Directions =
Every entry needs to be printed exactly, please.

Task material =
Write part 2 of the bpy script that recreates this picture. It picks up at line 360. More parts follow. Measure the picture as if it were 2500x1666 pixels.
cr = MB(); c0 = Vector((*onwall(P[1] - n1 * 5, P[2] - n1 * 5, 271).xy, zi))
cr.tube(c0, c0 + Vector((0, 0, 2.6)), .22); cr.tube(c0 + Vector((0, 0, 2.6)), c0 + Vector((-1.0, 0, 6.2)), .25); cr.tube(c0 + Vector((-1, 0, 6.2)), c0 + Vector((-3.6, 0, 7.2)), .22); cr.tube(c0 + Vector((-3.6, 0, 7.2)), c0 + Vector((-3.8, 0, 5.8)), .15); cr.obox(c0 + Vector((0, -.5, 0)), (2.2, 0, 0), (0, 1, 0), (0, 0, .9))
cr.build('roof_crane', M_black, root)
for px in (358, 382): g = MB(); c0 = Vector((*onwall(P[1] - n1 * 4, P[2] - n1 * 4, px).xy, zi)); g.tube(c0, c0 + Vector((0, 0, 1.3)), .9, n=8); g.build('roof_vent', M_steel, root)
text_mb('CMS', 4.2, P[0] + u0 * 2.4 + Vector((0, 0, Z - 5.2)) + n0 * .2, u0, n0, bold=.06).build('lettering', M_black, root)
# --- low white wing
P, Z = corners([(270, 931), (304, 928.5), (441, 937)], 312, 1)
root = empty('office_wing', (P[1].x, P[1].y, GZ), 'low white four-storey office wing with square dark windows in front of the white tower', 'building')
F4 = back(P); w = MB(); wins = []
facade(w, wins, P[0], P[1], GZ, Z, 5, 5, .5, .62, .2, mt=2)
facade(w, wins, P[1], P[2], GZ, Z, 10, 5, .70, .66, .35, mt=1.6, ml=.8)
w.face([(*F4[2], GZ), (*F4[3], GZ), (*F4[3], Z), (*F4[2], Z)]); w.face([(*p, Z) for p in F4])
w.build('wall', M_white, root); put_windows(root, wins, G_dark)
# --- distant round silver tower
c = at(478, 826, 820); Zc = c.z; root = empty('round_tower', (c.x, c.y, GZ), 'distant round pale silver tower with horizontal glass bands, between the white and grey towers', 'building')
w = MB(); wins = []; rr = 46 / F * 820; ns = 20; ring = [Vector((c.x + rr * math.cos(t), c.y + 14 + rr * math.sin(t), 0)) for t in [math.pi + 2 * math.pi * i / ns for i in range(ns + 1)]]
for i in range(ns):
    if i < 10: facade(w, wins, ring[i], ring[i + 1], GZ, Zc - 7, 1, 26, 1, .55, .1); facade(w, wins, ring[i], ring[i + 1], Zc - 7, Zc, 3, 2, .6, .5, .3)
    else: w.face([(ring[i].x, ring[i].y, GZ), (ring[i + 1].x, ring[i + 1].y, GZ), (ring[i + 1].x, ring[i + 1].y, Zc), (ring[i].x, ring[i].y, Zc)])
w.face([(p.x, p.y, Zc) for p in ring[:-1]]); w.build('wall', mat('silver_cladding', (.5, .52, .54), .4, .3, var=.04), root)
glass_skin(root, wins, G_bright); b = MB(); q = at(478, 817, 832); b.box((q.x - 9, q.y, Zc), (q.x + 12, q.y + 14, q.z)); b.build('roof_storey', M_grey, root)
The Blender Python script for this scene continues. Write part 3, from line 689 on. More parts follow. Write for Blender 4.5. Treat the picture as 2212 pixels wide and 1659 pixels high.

Task response =
Write part 2 of the bpy script that recreates this picture. It picks up at line 360. More parts follow. Measure the picture as if it were 2500x1666 pixels.
cr = MB(); c0 = Vector((*onwall(P[1] - n1 * 5, P[2] - n1 * 5, 271).xy, zi))
cr.tube(c0, c0 + Vector((0, 0, 2.6)), .22); cr.tube(c0 + Vector((0, 0, 2.6)), c0 + Vector((-1.0, 0, 6.2)), .25); cr.tube(c0 + Vector((-1, 0, 6.2)), c0 + Vector((-3.6, 0, 7.2)), .22); cr.tube(c0 + Vector((-3.6, 0, 7.2)), c0 + Vector((-3.8, 0, 5.8)), .15); cr.obox(c0 + Vector((0, -.5, 0)), (2.2, 0, 0), (0, 1, 0), (0, 0, .9))
cr.build('roof_crane', M_black, root)
for px in (358, 382): g = MB(); c0 = Vector((*onwall(P[1] - n1 * 4, P[2] - n1 * 4, px).xy, zi)); g.tube(c0, c0 + Vector((0, 0, 1.3)), .9, n=8); g.build('roof_vent', M_steel, root)
text_mb('CMS', 4.2, P[0] + u0 * 2.4 + Vector((0, 0, Z - 5.2)) + n0 * .2, u0, n0, bold=.06).build('lettering', M_black, root)
# --- low white wing
P, Z = corners([(270, 931), (304, 928.5), (441, 937)], 312, 1)
root = empty('office_wing', (P[1].x, P[1].y, GZ), 'low white four-storey office wing with square dark windows in front of the white tower', 'building')
F4 = back(P); w = MB(); wins = []
facade(w, wins, P[0], P[1], GZ, Z, 5, 5, .5, .62, .2, mt=2)
facade(w, wins, P[1], P[2], GZ, Z, 10, 5, .70, .66, .35, mt=1.6, ml=.8)
w.face([(*F4[2], GZ), (*F4[3], GZ), (*F4[3], Z), (*F4[2], Z)]); w.face([(*p, Z) for p in F4])
w.build('wall', M_white, root); put_windows(root, wins, G_dark)
# --- distant round silver tower
c = at(478, 826, 820); Zc = c.z; root = empty('round_tower', (c.x, c.y, GZ), 'distant round pale silver tower with horizontal glass bands, between the white and grey towers', 'building')
w = MB(); wins = []; rr = 46 / F * 820; ns = 20; ring = [Vector((c.x + rr * math.cos(t), c.y + 14 + rr * math.sin(t), 0)) for t in [math.pi + 2 * math.pi * i / ns for i in range(ns + 1)]]
for i in range(ns):
    if i < 10: facade(w, wins, ring[i], ring[i + 1], GZ, Zc - 7, 1, 26, 1, .55, .1); facade(w, wins, ring[i], ring[i + 1], Zc - 7, Zc, 3, 2, .6, .5, .3)
    else: w.face([(ring[i].x, ring[i].y, GZ), (ring[i + 1].x, ring[i + 1].y, GZ), (ring[i + 1].x, ring[i + 1].y, Zc), (ring[i].x, ring[i].y, Zc)])
w.face([(p.x, p.y, Zc) for p in ring[:-1]]); w.build('wall', mat('silver_cladding', (.5, .52, .54), .4, .3, var=.04), root)
glass_skin(root, wins, G_bright); b = MB(); q = at(478, 817, 832); b.box((q.x - 9, q.y, Zc), (q.x + 12, q.y + 14, q.z)); b.build('roof_storey', M_grey, root)
The Blender Python script for this scene continues. Write part 3, from line 689 on. More parts follow. Write for Blender 4.5. Treat the picture as 2212 pixels wide and 1659 pixels high.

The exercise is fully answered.